Local institutions, it seems, are ready to employ the equity contracts for hedging and risk management, and enquiries from local brokers concerning derivatives membership of the exchanges are increasing too.
Brokers, in turn, attribute the rising exchange-traded volumes to more involvement by international players who have become wary of the counterparty risk of OTC contracts.
“Our clients used the exchange-traded products as a low-cost and quick way back in to capture the recovery in the equity market this year,” explains an executive at one of Nasdaq Dubai’s trading members.
He also thinks the effort Nasdaq Dubai has put into marketing futures on UAE stocks has begun to show some results. “There is a growing awareness from local participants regarding the principles of hedging,” he says.
At neighbouring DGCX, too, considerable currency volatility this year has led to a rapid upturn in the use of futures to hedge exchange rate risk.
Currency futures volume at DGCX was 421,000 contracts in January-October 2009, far exceeding the 254,000 trades in the whole of 2008. Volume is still volatile from month to month, however, with more than half of this year’s volume coming in just three months – February, March and August.
DGCX’s West Texas Intermediate Light Sweet Crude Oil Future is also taking hold, with 105m barrels traded from May 2008, when it was launched, until December, and 214m in the first 10 months of 2009.
Other centres chase Dubai
And the fact that volumes on DGCX and Nasdaq Dubai are still small has done nothing to dampen the eagerness with which the region’s other exchanges are preparing listings.
Sources close to the Tadawul exchange who asked not to be named say that the exchange, the Saudi regulator and leading industry participants are working hard at preparing OTC and listed derivatives for early in the new year.
The exchanges of Abu Dhabi, Qatar and Bahrain have all committed to listing commodity or equity futures next year.
And the exposure of these exchanges to the worldwide trend of consolidation shows that the global exchange groups expect derivatives to thrive in the Middle East in the future.
CME Group owns 25% of the DME, with a further 20% of its equity held by a range of financial and energy firms including Goldman Sachs, Morgan Stanley and Shell.
Nasdaq OMX bought a 33% share in the Dubai International Financial Exchange in February 2008.
Then in June this year NYSE Euronext invested $200m for a 20% stake in Qatar Exchange.

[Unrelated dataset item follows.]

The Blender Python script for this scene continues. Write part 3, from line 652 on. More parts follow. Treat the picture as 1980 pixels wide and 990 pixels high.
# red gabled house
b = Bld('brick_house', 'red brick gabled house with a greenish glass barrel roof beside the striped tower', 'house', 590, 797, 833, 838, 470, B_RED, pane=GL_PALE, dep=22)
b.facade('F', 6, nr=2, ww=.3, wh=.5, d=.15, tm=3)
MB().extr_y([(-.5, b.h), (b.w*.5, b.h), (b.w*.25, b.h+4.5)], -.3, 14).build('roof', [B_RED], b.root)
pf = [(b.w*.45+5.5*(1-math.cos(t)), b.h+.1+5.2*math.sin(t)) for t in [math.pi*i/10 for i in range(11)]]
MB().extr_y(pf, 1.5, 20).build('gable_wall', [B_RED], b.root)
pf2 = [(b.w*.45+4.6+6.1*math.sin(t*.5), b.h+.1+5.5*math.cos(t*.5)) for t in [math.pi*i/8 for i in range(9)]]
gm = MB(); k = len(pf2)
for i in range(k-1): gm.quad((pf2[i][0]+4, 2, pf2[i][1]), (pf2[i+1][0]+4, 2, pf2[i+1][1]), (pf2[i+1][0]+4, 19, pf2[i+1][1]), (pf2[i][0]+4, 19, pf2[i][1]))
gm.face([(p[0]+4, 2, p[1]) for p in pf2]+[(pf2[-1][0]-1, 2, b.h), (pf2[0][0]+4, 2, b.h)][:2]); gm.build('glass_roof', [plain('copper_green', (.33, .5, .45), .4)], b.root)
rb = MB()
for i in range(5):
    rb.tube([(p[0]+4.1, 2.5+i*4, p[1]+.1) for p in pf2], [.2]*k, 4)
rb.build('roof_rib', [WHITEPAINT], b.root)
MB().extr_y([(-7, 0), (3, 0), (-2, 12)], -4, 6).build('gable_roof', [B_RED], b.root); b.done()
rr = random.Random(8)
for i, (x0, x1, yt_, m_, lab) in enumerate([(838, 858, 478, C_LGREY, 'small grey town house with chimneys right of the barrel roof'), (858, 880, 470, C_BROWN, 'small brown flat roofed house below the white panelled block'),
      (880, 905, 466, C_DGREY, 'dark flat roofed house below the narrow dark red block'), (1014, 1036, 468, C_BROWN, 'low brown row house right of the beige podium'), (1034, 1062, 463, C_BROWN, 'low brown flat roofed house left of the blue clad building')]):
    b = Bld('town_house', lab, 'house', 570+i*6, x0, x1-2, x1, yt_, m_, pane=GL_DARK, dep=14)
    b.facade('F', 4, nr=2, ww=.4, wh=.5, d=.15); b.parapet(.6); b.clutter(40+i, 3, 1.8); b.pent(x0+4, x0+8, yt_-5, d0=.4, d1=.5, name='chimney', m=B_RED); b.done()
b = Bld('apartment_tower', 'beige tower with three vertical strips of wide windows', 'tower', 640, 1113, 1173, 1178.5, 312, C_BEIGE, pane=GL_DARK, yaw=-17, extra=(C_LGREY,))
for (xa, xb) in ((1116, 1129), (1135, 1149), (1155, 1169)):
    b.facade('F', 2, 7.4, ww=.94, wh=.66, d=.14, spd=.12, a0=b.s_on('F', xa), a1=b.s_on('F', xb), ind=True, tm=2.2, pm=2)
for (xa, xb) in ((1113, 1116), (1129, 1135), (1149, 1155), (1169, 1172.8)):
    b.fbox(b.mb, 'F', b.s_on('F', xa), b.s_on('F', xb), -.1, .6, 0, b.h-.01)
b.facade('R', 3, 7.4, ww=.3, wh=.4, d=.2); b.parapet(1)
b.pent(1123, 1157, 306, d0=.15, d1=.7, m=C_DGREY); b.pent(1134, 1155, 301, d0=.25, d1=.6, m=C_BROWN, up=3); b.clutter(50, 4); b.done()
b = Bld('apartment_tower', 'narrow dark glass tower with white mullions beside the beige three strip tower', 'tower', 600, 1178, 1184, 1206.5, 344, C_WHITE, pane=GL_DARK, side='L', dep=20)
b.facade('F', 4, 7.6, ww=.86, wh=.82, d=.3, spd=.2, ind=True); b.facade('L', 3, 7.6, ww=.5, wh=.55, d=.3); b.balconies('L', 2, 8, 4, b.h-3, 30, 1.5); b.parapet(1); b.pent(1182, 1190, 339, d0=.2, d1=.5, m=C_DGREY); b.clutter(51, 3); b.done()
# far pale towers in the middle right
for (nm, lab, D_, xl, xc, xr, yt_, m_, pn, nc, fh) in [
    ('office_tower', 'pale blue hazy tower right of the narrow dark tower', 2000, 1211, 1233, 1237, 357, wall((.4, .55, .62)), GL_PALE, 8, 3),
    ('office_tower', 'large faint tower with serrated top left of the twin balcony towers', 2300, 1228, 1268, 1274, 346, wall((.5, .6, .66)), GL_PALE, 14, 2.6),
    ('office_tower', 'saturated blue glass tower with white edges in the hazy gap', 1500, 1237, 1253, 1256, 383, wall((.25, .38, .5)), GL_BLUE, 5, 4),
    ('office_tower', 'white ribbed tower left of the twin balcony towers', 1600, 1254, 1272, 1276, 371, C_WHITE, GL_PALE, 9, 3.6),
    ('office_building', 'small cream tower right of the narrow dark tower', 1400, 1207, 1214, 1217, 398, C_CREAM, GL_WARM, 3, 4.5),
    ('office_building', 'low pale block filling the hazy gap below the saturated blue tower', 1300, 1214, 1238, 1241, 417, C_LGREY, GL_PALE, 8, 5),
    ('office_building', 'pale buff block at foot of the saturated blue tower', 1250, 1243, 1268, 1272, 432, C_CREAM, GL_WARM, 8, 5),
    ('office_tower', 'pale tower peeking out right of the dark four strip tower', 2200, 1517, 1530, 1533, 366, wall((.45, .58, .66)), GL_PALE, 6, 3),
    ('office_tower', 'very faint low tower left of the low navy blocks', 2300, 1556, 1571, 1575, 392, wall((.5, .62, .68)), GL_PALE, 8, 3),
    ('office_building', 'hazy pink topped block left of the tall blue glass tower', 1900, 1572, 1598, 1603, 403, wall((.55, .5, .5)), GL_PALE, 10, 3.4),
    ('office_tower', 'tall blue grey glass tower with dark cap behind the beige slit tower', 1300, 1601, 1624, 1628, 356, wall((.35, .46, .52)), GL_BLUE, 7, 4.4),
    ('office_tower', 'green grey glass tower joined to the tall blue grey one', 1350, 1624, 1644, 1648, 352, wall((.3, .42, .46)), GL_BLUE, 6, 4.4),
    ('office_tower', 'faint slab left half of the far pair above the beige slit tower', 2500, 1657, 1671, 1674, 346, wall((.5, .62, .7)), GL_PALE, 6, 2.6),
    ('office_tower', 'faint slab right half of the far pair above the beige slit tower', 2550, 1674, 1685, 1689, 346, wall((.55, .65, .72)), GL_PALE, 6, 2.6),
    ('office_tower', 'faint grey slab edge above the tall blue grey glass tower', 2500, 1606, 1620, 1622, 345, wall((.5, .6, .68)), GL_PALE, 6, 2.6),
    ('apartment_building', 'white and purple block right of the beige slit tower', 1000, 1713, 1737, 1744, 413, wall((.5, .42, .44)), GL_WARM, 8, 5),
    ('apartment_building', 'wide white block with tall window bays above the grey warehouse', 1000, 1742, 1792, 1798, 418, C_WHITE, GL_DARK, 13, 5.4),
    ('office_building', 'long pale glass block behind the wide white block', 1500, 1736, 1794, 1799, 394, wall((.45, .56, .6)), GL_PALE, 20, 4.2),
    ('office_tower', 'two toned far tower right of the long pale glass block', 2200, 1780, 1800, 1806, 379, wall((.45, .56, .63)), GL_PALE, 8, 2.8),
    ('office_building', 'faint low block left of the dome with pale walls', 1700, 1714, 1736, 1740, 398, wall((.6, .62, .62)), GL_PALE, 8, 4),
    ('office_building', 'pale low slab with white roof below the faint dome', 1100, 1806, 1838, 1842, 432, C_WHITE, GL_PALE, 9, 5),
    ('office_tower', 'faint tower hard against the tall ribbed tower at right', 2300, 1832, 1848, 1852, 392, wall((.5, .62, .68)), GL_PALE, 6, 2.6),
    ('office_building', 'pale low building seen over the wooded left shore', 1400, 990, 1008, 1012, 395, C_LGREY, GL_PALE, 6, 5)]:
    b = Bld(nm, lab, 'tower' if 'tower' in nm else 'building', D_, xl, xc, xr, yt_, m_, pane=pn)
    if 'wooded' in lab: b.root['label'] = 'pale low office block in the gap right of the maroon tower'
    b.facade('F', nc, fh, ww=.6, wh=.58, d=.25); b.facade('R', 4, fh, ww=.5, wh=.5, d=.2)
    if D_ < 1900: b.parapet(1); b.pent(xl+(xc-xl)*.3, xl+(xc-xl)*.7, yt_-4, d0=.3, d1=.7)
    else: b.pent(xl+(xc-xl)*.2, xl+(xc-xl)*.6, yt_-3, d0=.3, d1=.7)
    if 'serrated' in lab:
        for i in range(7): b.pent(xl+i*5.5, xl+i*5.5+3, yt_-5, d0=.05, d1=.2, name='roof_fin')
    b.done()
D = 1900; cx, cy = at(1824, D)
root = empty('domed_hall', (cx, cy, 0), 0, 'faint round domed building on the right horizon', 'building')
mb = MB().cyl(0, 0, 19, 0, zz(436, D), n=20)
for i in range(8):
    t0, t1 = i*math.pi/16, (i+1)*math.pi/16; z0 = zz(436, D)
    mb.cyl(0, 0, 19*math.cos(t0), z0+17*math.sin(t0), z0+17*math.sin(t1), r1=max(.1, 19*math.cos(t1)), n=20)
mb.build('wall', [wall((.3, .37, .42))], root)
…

The deal was a cornerstone of the gas-rich state’s play to rival Dubai as the region’s financial hub.
In November new chief executive Andre Went, previously a senior executive at NYSE Euronext, restated QE’s ambitions to become an international and regional platform. Exchange-traded funds are planned for September 2010 and options and futures in 2011.
Meanwhile, this October, Bahrain Financial Exchange confirmed that, pending regulatory approval from the Central Bank of Bahrain, it planned to begin early in 2010 offering commodity and currency futures.
The new exchange is owned entirely by India’s Financial Technologies, which, in 2005, set up the DGCX, the Gulf’s first derivatives exchange.
These developments certainly indicate commitment from well-capitalised and experienced groups outside the region. In light of the uncertainties now surrounding Dubai World, and all the obstacles to getting new products really well accepted and actively used, experience and deep pockets are what is needed to develop liquidity in the region’s nascent local derivatives market.
When Andre Went predicted in early November that the job of developing derivatives on Qatar Exchange was one for the long term, it’s unlikely he expected events to prove him right quite so quickly.